I'm glad we got that cleared up. I do use windows when I have to but I mainly use Macs and Linux is just pure fun but I tend to lean more towards portage based distros but I do like debian based distros. I would try many more if they would upgrade to alsa 1.0.8 so it supports my soundcard. For some reason I'm getting tired of having to install asla from source. Also fixing samba when it breaks gets old but linux has indeed come a very long way. Now I haven't learned howto program stuff for linux yet but when I learn I'm planning to create a program that can do the following below.

Firstly it would be a GUI all the way. It would install software via apt-get, RPM and portage. It would have a built-in list of repositories that a user can click on and select todo a speed test. It will support installing from stable, untested and unstable trees. It would handle everything with ease and I would wrap it into an easy installable source based file with a GUI so a user on any distro can install it from source with a full GUI interface.

I think yum extender is very close to what most people would want. The biggest question I get from my friends who use apt-get is where can they find a list of repositories to put into their sources.list file.
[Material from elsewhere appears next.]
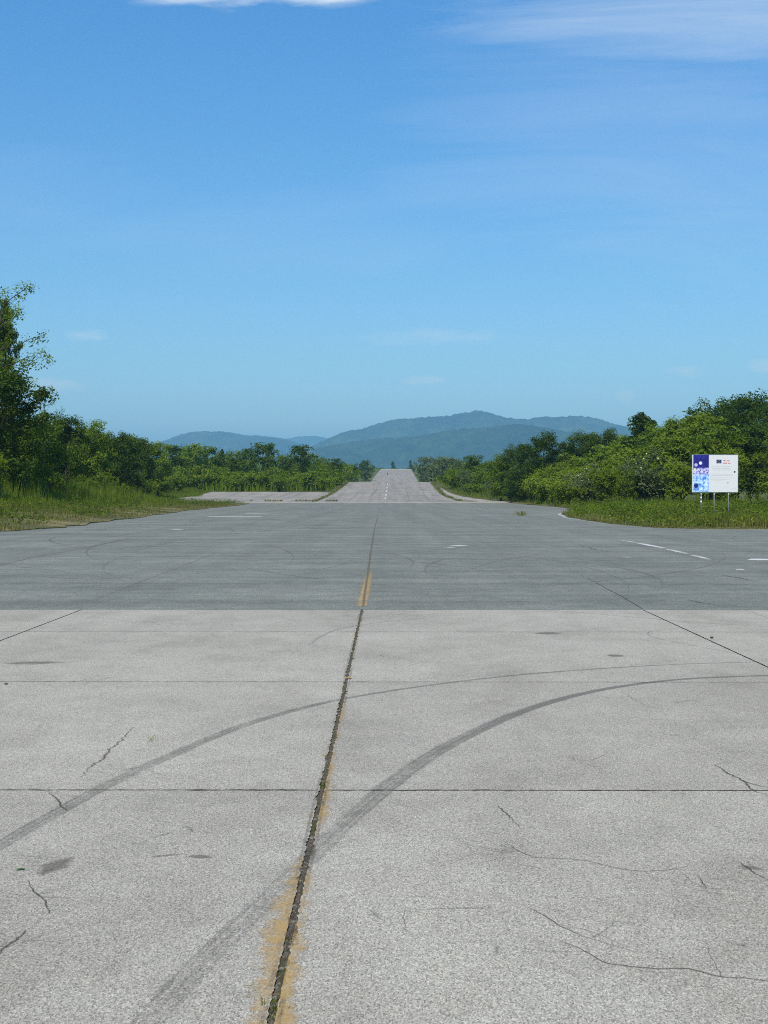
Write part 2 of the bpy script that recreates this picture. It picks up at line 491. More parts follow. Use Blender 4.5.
# yellow centre marking either side of the joint
cx = lambda y: -.347
def Yof(py): return g(0, py)[1]
ys_ = [Yof(p) for p in (1060, 1010, 960, 915, 880, 850, 815, 785, 740, 690, 650, 612)]
yd = np.arange(2.9, 16.6, .14)
ry_ = random.Random(77)
def ycov(a, amp):
    base = np.interp(yd, ys_, a); out = []; acc_ = 0
    for b_ in base:
        acc_ = acc_*.55 + ry_.uniform(-1, 1)*amp; out.append(float(b_ + acc_))
    return out
ribbon('yellow_line', [(-.347-.013-.085, y) for y in yd], [.17], ycov([.49,.50,.55,.56,.47,.36,.42,.38,.33,.34,.33,.40], .07), M_YL, .0026, .05)
ribbon('yellow_line', [(-.347+.013+.05, y) for y in yd], [.10], ycov([.60,.58,.56,.52,.54,.40,.54,.50,.39,.38,.40,.45], .08), M_YR, .0026, .05)
ribbon('pavement_seam', [(-.347-.013-.012, y) for y in yd], [.045], ycov([.42]*12, .06), M_SEAM, .0030, .05)
ribbon('pavement_seam', [(-.347+.013+.012, y) for y in yd], [.045], ycov([.42]*12, .06), M_SEAM, .0030, .05)
ya = [Yof(p) for p in (606.5, 595, 580, 572, 565)]
ribbon('yellow_line', [(-.36, y) for y in ya], [.26,.27,.26,.22,.18], [.53,.55,.53,.47,.36], M_YPAINT, .0026, .1)
ribbon('pavement_seam', [(g(x, p)) for x, p in ((363,606.5),(366,585),(369,565),(372,545),(375,527),(378,515))], [.05,.09,.10,.12,.16,.2], [.66,.6,.58,.55,.5,.42], M_SEAM, .0036, .3)
ribbon('pavement_seam', G((95,600),(140,582),(180,567),(215,553)), [.04,.06,.09], [.55,.55,.5], M_SEAM, .0034, .3)
ribbon('pavement_seam', G((-10,568),(40,556),(90,547),(130,538)), [.12,.14,.16], [.55,.55,.52], M_SEAM, .0034, .3)
ribbon('pavement_crack', G((643,609),(620,596),(600,585),(580,575)), [.03,.04,.04], [.62,.62,.45], M_CRACK, .0034, .2, .01)
ribbon('pavement_seam', G((560,568),(620,572),(690,575),(768,579)), [.25,.35,.25], [.40,.46,.42], M_SEAM, .0034, .5)

# cracks in the concrete
CR = [
 ([(133,728),(120,741),(112,748),(100,760),(90,768),(80,779)], .035, .52),
 ([(48,794),(56,802),(64,812)], .02, .6),
 ([(26,884),(34,897),(42,902),(48,916)], .016, .62),
 ([(30,896),(18,898),(12,897)], .012, .5), ([(36,898),(46,900),(52,900)], .014, .52),
 ([(22,933),(13,943),(4,951),(-4,958)], .02, .62),
 ([(503,842),(520,853),(535,859),(555,860),(585,862),(612,868),(640,873),(665,872),(690,868)], .014, .56),
 ([(528,909),(545,918),(560,927),(578,936),(592,941)], .014, .57),
 ([(562,944),(588,954),(602,964),(625,968),(655,971),(690,972),(724,979),(768,983),(800,990)], .014, .66),
 ([(495,805),(508,816),(522,830)], .02, .52),
 ([(715,766),(735,777),(752,784),(775,790)], .03, .58), ([(745,781),(752,790),(768,796)], .02, .6),
 ([(404,913),(440,911),(492,910)], .01, .52),
 ([(738,862),(752,872),(770,882)], .016, .58),
 ([(620,690),(640,703),(668,712)], .02, .45), ([(540,712),(600,716),(700,722),(768,720)], .012, .45),
 ([(570,765),(600,758),(612,750)], .016, .45), ([(580,762),(605,772),(622,778)], .016, .45),
 ([(690,890),(705,893),(740,900)], .012, .48), ([(700,878),(708,890)], .014, .55),
 ([(512,865),(545,870)], .01, .45), ([(745,610),(760,615),(775,620)], .03, .5),
 ([(0,857),(40,859),(75,860)], .008, .48), ([(85,752),(120,750),(150,751)], .01, .45),
]
for pts, w, c in CR:
    w *= .7
    P_ = G(*pts); rb_ = random.Random(pts[0][0]*7+pts[0][1])
    if c > .5:
        for q_ in range(3):
            k_ = rb_.randrange(len(P_)); a_ = rb_.uniform(0, 2*PI); L_ = rb_.uniform(.12, .45)
            b_ = [P_[k_]]
            for z_ in range(3):
                a_ += rb_.uniform(-.7, .7); b_.append((b_[-1][0]+L_/3*math.cos(a_), b_[-1][1]+L_/3*math.sin(a_)))
            ribbon('pavement_crack', b_, [.007, .006, .004], [.52, .50, .42], M_CRACK, .0019, .02, .004)
    ribbon('pavement_crack', G(*pts), [w*.5, w, w, w*.7], [c-.02, c+.05, c+.05, c-.03], M_CRACK, .0022, .02, w*.45)
# cracks in the asphalt
for pts in ([(700,573),(735,577),(768,583)], [(690,600),(720,606)], [(430,549),(447,550),(460,549)], [(265,519),(300,522),(345,520)],
            [(40,577),(90,579),(140,577)], [(500,601),(540,602)], [(90,549),(180,546),(260,549)], [(575,545),(610,552),(625,551)],
            [(330,512),(370,513),(410,511)]):
    ribbon('pavement_crack', G(*pts), [.05, .12, .05], [.5, .56, .46], M_CRACK, .0038, .2, .05)
# stains
ribbon('dirt_stain', [g(-5,664), g(76,662.5)], [.45,.32], [0.59,0.61], M_STAIN, .0021, .05)
ribbon('dirt_stain', [g(34,882), g(50,870), g(75,857)], [.10,.17,.12], [0.59,0.67,0.59], M_STAIN, .0021, .02)
ribbon('dirt_stain', [g(533,634), g(566,633)], [.34,.30], [0.69,0.69], M_STAIN, .0021, .05)
ribbon('dirt_stain', [g(607,656), g(626,656)], [.22,.18], [0.85,0.79], M_STAIN, .0021, .03)
ribbon('dirt_stain', [g(186,857.5), g(204,859), g(216,859)], [.05,.07,.05], [0.71,0.75,0.69], M_STAIN, .0021, .02)
ribbon('dirt_stain', [g(140,860), g(190,855)], [.10,.06], [0.47,0.51], M_STAIN, .0020, .03)
ribbon('dirt_stain', [g(735,866), g(768,872)], [.12,.16], [0.53,0.55], M_STAIN, .0020, .03)
for i in range(16):
    px, py = ra.uniform(-10, 780), 625 + 380*ra.random()
    x, y = g(px, py); a = ra.uniform(0, PI); L = ra.uniform(.05, .35)
    ribbon('dirt_stain', [(x, y), (x+L*math.cos(a), y+L*math.sin(a))], [.05, .1], [.42, .46], M_STAIN, .0018 + .00001*i, .03)

ribbon('pavement_crack', [(x_, 16.684) for x_ in np.arange(-12, 12.1, .8)], [.03]*31, [.52,.46,.56,.44,.5,.58,.47,.55,.44,.52]*3, M_CRACK, .0012, .03, .006)
# white markings
def wmark(pts, w, c=.74): ribbon('road_marking', G(*pts), [w*.85, w, w*.8], [c-.12, c-.07, c-.14], M_WPAINT, .004, .4)
wmark([(208,516.6),(262,516.6)], 1.3, .80); wmark([(246,513.4),(266,513.4)], 1.2, .74)
wmark([(172,529.5),(181,529.3)], .8, .8); wmark([(446,547.5),(454,547.2)], .5, .66); wmark([(454,545.6),(464,546)], .7, .72)
wmark([(384,566),(402,566)], .25, .5); wmark([(622,540.3),(640,543.5)], .28, .58); wmark([(638,543.2),(664,548)], .30, .68); wmark([(666,549),(690,554.3)], .24, .62); wmark([(692,555),(710,559.6)], .24, .62)
wmark([(624,557),(631,557.5)], .25, .66); wmark([(749,559.3),(772,559.8)], .75, .85); wmark([(736,569.5),(744,569.6)], .3, .74)
wmark([(480,569.5),(494,569.4)], .25, .5); wmark([(90,590),(120,589)], .2, .42)
# centre dashes up the runway
for k, y in enumerate(np.arange(212, 330, 22.0)):
    x = -.55 + .004*(y-195)
    ribbon('road_marking', [(x, y), (x+.02, y+9)], [.34, .34], [.60, .60], M_WPAINT, .03, 1.0)
# pale painted edge round the tip of the right verge
ribbon('road_marking', [(right_edge(y)-.32, y) for y in (97, 92, 85, 78, 70, 64, 61, 58, 56)], [.3,.25,.2,.18,.15], [.56,.54,.50,.46,.42], M_WPAINT, .0045, .5)
# dark transverse joint where the runway starts to climb
ribbon('pavement_seam', [(-40, 198.5), (-22, 198.3), (-8, 198.4), (6, 198.2), (11, 198.4)], [.5,.8,.7,.9,.6], [.62,.7,.6,.6,.66], M_SEAM, .03, 1.0, .2)
for k, xo in enumerate((-6.4, -3.2, 3.4, 6.6)):
    ribbon('pavement_seam', [(xo + .0085*(y-195), y) for y in range(200, 325, 12)], [.25]*5, [.5]*5, M_SEAM, .028, 2.0, .04)

# ------------------------------------------------------------------ leaves and trees
def leaf_quads(c, n, L, W, rng, fold=.25):
    N = len(c)
    n = n/(np.linalg.norm(n, axis=1, keepdims=True)+1e-9)
    r = rng.normal(size=(N,3)); t = np.cross(n, r); t /= (np.linalg.norm(t, axis=1, keepdims=True)+1e-9)
    b = np.cross(n, t)
    L = L[:,None]; W = W[:,None]
    v = np.stack([c - t*L, c + b*W + n*W*fold, c + t*L, c - b*W + n*W*fold], axis=1).reshape(-1,3)
    f = np.arange(4*N).reshape(-1,4)
    return v, f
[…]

Oh and there happens to be a whole lot more interesting things I do that I can't tell you even if I wanted too. This stuff is done every now and again at MacDill Air Force Base in Tampa, Florida.
 
korsjs said:
any new news on this?

It looks like Verizon can't start laying fiber in Pinellas until second half of this year because of their agreement with Knology when they bought out Verizon Americast. Now with that said they will have tons of workers coming into the Tampa Bay Area with quite a bit of them in Pinellas County but either way most if not all of Pinellas County is scheduled to be complete by the end of 2006 maybe early 2007 but well over 50% of Pinellas County would be done by summer of 2006 with average weather.
 
are you going to be considering this when it does come out? if the price is comparable, i will jump in. things look good with the hd channels they say they are going to have.
 
TAMPA - Cathy Vonderheide isn't happy about paying nearly $50 a month for standard cable television service. But for now, she's sort of stuck with Bright House Networks, if she wants to give her household of six the Cartoon Network, ESPN, the Food Network and more of what they want.
``I haven't checked out anyone else because Bright House Networks is the only one in this area,'' said Vonderheide, who lives in the Meadow Pointe subdivision in Pasco County.

Well, not quite, but close. Bright House Networks is the dominant provider of pay-television in Hillsborough, Pasco, Pinellas, Polk, Hernando, Citrus and Manatee counties.
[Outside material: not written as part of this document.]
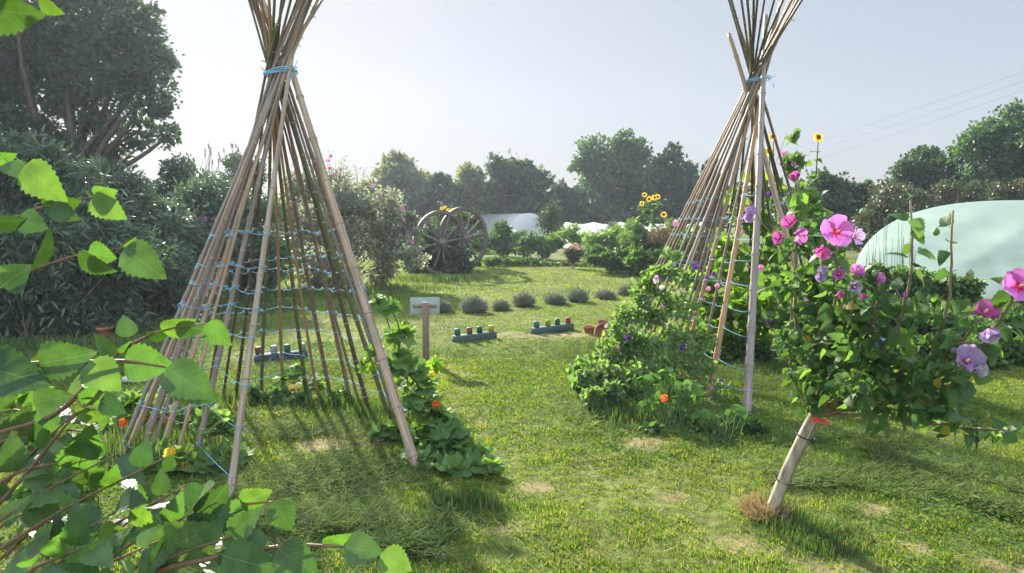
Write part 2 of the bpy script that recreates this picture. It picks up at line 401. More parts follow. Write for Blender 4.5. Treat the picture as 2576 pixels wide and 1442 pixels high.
M['wheelwood'] = solid('weathered_wheel_wood', (.08, .065, .06), (.18, .15, .135), 10, .85, .15, .4)
M['iron'] = solid('rusty_iron', (.05, .035, .03), (.12, .075, .055), 12, .7, .3, .3)
M['panel'] = solid('sign_panel', (.17, .22, .165), (.26, .31, .245), 6, .45, .4)
M['beam'] = solid('painted_beam', (.035, .065, .055), (.075, .11, .095), 16, .75, .2, .3, (1, 4, 4))
M['beamblue'] = solid('navy_beam', (.02, .03, .055), (.045, .055, .085), 16, .75, .2, .3)
PEG = {'blue': ((.06, .12, .22), (.10, .19, .31)), 'brown': ((.16, .06, .035), (.26, .11, .06)), 'teal': ((.02, .10, .10), (.06, .17, .16)),
       'yellow': ((.45, .36, .06), (.60, .49, .09)), 'lime': ((.20, .28, .04), (.33, .40, .08)), 'green': ((.02, .11, .07), (.05, .17, .10)),
       'red': ((.22, .05, .04), (.34, .10, .07)), 'grey': ((.25, .28, .24), (.40, .42, .36))}
for k, (a, b) in PEG.items(): M['peg_' + k] = solid(k + '_paint', tuple(v * .62 for v in a), tuple(v * .8 for v in b), 26, .6, .3, .25)
M['terra'] = solid('terracotta', (.20, .075, .045), (.34, .15, .09), 14, .85, .15, .2)
M['soil'] = solid('soil', (.04, .03, .02), (.09, .07, .05), 40, .95, .1, .5)
M['straw'] = leafmat('straw', [(.20, .14, .07), (.30, .22, .11), (.38, .30, .17)], .25, (1.1, 1, .7), .7, .2)
M['clip'] = leafmat('grass_clipping', [(.055, .10, .03), (.085, .14, .04), (.12, .175, .055), (.19, .20, .09)], .35, (1.3, 1.3, .55), .8, .1, patch=1.5)
M['stake'] = solid('pale_stake', (.15, .12, .085), (.47, .40, .31), 20, .8, .2, .3, (1, 1, .3))
M['rubber'] = solid('black_tie', (.02, .02, .02), (.035, .035, .035), 30, .6, .3)
M['redtag'] = solid('red_tag', (.55, .09, .06), (.70, .15, .10), 30, .6, .3, trans=.3)
M['pumpkin_y'] = solid('yellow_pumpkin_skin', (.55, .33, .05), (.72, .48, .12), 8, .45, .4)
M['pumpkin_o'] = solid('orange_pumpkin_skin', (.48, .15, .02), (.62, .24, .04), 8, .45, .4)
M['pink'] = petalmat('hibiscus_petal', (.60, .15, .48), (.66, .24, .60), (.55, .02, .10))
M['mag'] = petalmat('magenta_petal', (.52, .09, .34), (.60, .14, .42), (.45, .02, .10))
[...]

Officials for Bright House Networks contend that there are alternatives. They say the cable company competes with satellite providers Dish Network and DirecTV throughout its seven-county territory.

But the first reward of competition, lower prices, is seen only in nine Pinellas County communities, where Bright House Networks competes directly with another cable operator: West Point, Ga.-based Knology Inc.
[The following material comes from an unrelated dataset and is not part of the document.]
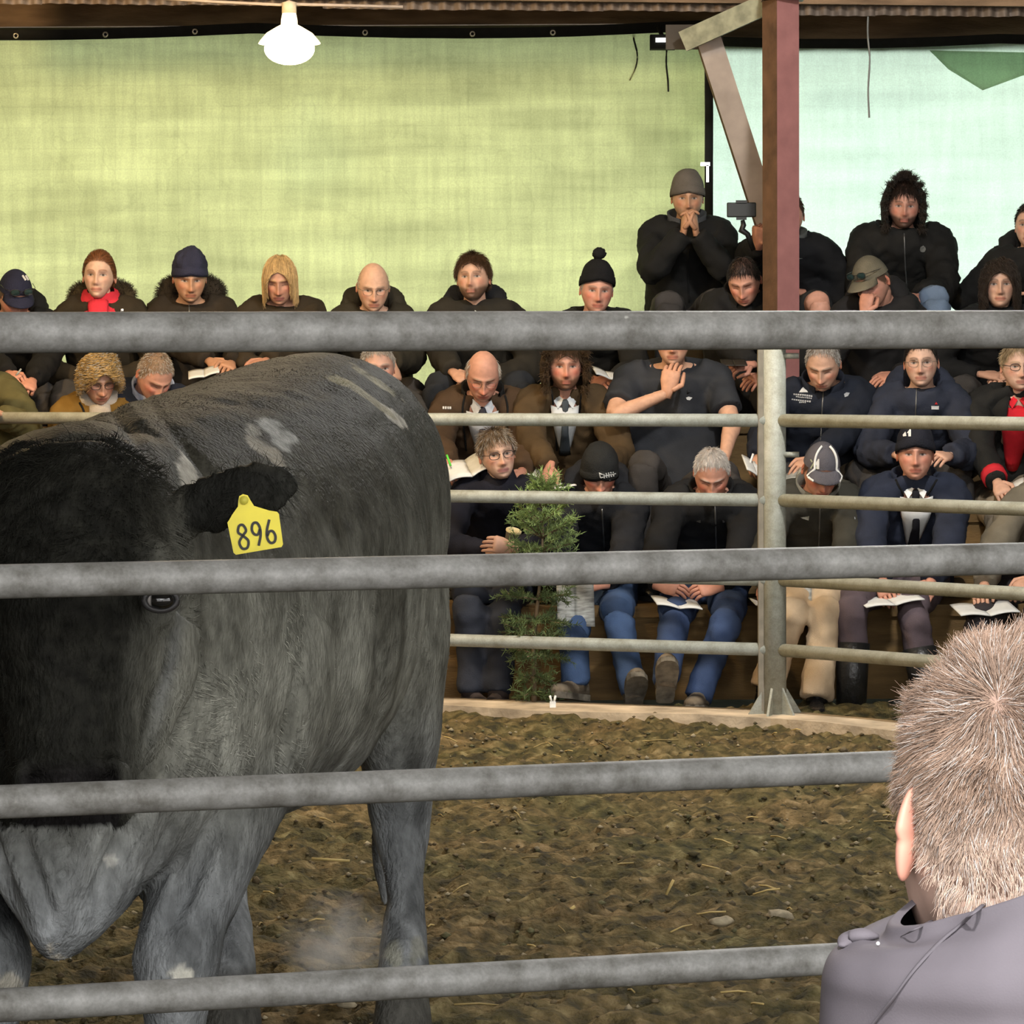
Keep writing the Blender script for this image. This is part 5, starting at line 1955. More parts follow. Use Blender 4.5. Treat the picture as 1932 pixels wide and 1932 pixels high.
# ---- third row
B1 = person('b1', 'person in navy cap with sunglasses on the peak, looking down at far left', (28, 556), 3, yaw=.42, pitch=.62, roll=-.05, jacket=('black', BLK, 'hood'), bulk=.022, hands=((18, 708, .34), (60, 722, .36)), hpose=('grip', 'fist'), trousers=('dark', (.05, .045, .042)),
            shoes=BOOT, skin=ROSY, haircol=HB, hair='short', hatline=.01, nhair=700, stubble=.3, hat=dict(kind='cap', col=(.020, .022, .045), shades=True))
B2 = person('b2', 'person with tied auburn hair and bright red scarf in hooded parka', (187, 520), 3, yaw=-.02, pitch=-.02, roll=.03, jacket=('brownblack', (.030, .023, .014), 'furhood+scarf'), furcol=(.040, .030, .018), hoodcol=(.045, .034, .018), bulk=.022, scarfcol=(.62, .035, .055),
            trousers=('dark', (.05, .045, .042)), shoes=BOOT, skin=WHITE_, haircol=AUB, hair='tied', wide=.93, jaw=.66, nose=.8, ruddy=.3, hairline=.068)
B3 = person('b3', 'person in navy knit beanie and dark parka with wide hood looking down', (358, 523), 3, yaw=.16, pitch=.26, jacket=('brownblack_b', (.026, .020, .014), 'furhood'), furcol=(.03, .024, .017), bulk=.026, hands=((405, 690, .34), (436, 686, .34)), hoodsize=1.1, trousers=('dark', (.05, .045, .042)),
            shoes=BOOT, skin=TAN, haircol=GREYH, hair='short', hatline=.0, nhair=500, hat=dict(kind='beanie', col=(.030, .032, .060), front=.030, tall=1.20, lumpy=.03, full=3.2), brow=(.2, .17, .14))
B4 = person('b4', 'person with chin-length blonde hair and dark brown coat looking down', (528, 527), 3, yaw=-.02, pitch=.32, jacket=('brown_c', (.034, .025, .015), 'lapel'), hoodcol=(.18, .115, .07), bulk=.020, hands=((470, 688, .36), (500, 684, .36)), trousers=('dark', (.05, .045, .042)), shoes=BOOT,
            skin=(.47, .25, .17), haircol=BLONDE, hair='bob', hairlen=.125, wide=.94, hairline=.072, ruddy=.7, lip=(.30, .09, .09), part=.054)
B5 = person('b5', 'bald person with thin glasses and dark hooded jacket in the back row', (704, 540), 3, yaw=.10, pitch=.30, jacket=('oliveblack', (.028, .024, .016), 'hood'), bulk=.022, hands=(None, (738, 682, .36)), handdir=(None, (.3, -.3, -1)), hpose=('relaxed', 'grip'), trousers=('dark', (.05, .045, .042)),
            shoes=BOOT, skin=(.60, .36, .25), haircol=(.3, .25, .2), hair='fringe', nhair=500, hairlen=.010, scalp=.3, glasses='thin', brow=(.35, .25, .18))
B6 = person('b6', 'brown-haired bearded person in dark hooded jacket gazing up from back row', (893, 524), 3, yaw=-.14, pitch=-.06, roll=-.03, jacket=('greyblack', (.024, .021, .016), 'hood'), hoodcol=(.017, .017, .018), bulk=.030, shw=.19, hands=((856, 704, .40), None), hpose=('fist', 'relaxed'),
            handdir=((.5, -.6, -.3), None), trousers=('blackjeans', (.018, .02, .024)), knees=((828, 730, .40), (985, 730, .40)), shoes=BOOT, skin=PALE, haircol=(.060, .030, .014), hair='tousled', beard=.8, beardcol=(.070, .034, .018), inner=((.75, .75, .72), None, .10, .03))
B7 = person('b7', 'person in black beanie with bobble and dark jacket, mouth downturned', (1126, 546), 3, yaw=.08, pitch=.12, roll=.06, jacket=('black_d', (.016, .015, .013), 'lapel'), bulk=.024, hands=((1120, 716, .36), (1160, 716, .34)), trousers=('dark', (.05, .045, .042)), shoes=BOOT, skin=ROSY, haircol=GREYH,
            hair='short', hatline=.02, nhair=700, hat=dict(kind='beanie', col=(.011, .011, .012), front=.046, side=.02, tall=1.20, pom=(0, .175)), brow=(.15, .12, .1), ruddy=.8)
B8 = person('b8', 'dark-haired person bowing beside the red post with mouth inside black collar', (1404, 528), 3, yaw=-.22, pitch=.50, roll=-.06, jacket=('black_e', (.014, .0135, .013), 'collar'), bulk=.024, hands=((1428, 702, .38), None), hpose=('grip', 'relaxed'), handdir=((-.9, -.4, -.1), None), handn=((0, -.6, .8), None),
            trousers=('dark', (.05, .045, .042)), shoes=BOOT, skin=ROSY, haircol=DK, hair='short', hairline=.066, neckdrop=-.03, tyaw=.0, ruddy=.8)
B9 = person('b9', 'person in mottled olive cap with dark sunglasses resting chin on hand', (1646, 531), 3, yaw=-.68, pitch=.52, roll=-.08, jacket=('black_f', (.020, .0185, .018), 'hood'), bulk=.026, hands=((1630, 592, .16), None), hpose=('fist', 'relaxed'), pole=((-.6, -.2, -1), None), handdir=((.2, .1, 1), None), handn=((-.6, -.8, .1), None),
            trousers=('dark', (.05, .045, .042)), shoes=BOOT, skin=ROSY, haircol=HB, hair='crop', hatline=.005, nhair=700, hat=dict(kind='cap', col=(.17, .15, .105), shades=True, brim=.078))
B10 = person('b10', 'person with long curly dark hair and black top staring ahead at right', (1886, 536), 3, yaw=-.10, pitch=.02, jacket=('black_g', (.012, .012, .012), 'turtle'), scarfcol=(.012, .012, .012), bulk=.014, trousers=('dark', (.05, .045, .042)), shoes=BOOT, skin=PALE, haircol=(.030, .020, .014), hair='curly', wide=.97,
             hairline=.066, ruddy=.3, part=.060, hairlen=.17)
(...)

That may change sometime this year if New York-based Verizon Communications Inc. begins its pay-TV service on schedule. Since last year, Verizon has been installing a fiber- optic network t plans to use for cable TV, as well as phone, Internet and other services. Verizon has said it plans to invest about $100 million over several years on its fiber network in the Tampa Bay area as part of a much larger, multibillion dollar investment to use fiber throughout its system.

For now, however, limited choice has translated into higher prices for hundreds of thousands of pay-TV customers in the Bay area. That means Bright House Networks customers pay as much as $14.54 a month more in Hillsborough County than Dunedin residents in Pinellas County pay for the same service.

``It's just something that's been difficult for us to deal with, where we have that situation,'' said Dan Ballister, a St. Petersburg-based spokesman for Bright House Networks, a unit of Syracuse, N.Y.-based Advance/Newhouse Communications Inc. ``We know that customers, our customers, are sensitive to that issue, and so are we. And we've been trying to do something about it.''

The monthly charges can vary substantially for Bright House Networks' standard service, which offers some 80 channels, from local television stations to national cable news and sports networks.

Ballister said the large differences between Hillsborough and Pinellas are because the competing cable system for parts of Pinellas County offers a ``very unrealistic price.''

Mitch Bernatsky, general manager at Knology in Pinellas County, said charges $34.95 for a package that is comparable to Bright House Networks' standard service. He said the price is reasonable, considering how competitive parts of Pinellas are.

Ballister said Bright House Networks' typical price of $46.49 is in line with other cable operators around the nation. But as of the end of 2004, the national average price for a similar package of television programming was $38.23, according to data gathered by Kagan Research LLC and reported on the Web site of the National Cable & Telecommunications Association.

Paul Rodriguez, spokesman for the cable operators' trade association based in Washingston, said the cable industry likes to focus on value, not price. He said the number of channels continues to increase and the quality of service is constantly improving.

``We feel cable is presenting huge value for what you pay,'' he said. ``What do you get? A lot of channels, something for everybody in the family. Compare that to what it cost to go to the movies or ballgame.''

Still, Verizon may soon become a deciding factor in such value versus price reasoning. As Verizon establishes a new fiber-optic network, it plans to launch television services in Hillsborough, Pasco and Pinellas counties in the third or fourth quarter of this year.

Bob Elek, Verizon's spokesman in Tampa, said Bay area residents can expect pay-TV prices to drop when its video service hits the market, although he would not disclose pricing information.

``That's why the free market is such a beautiful thing,'' Elek said. ``You've already seen what it means. Where there is a competitive service, [Bright House Networks'] rates are not as high.''

Vonderheide, who now gets her high-speed Internet service and telephone over Verizon's new fiber network, said she plans to drop Bright House Networks once Verizon begins pay-television in the Bay area.

``Bright House just seems to continue to increase,'' she said.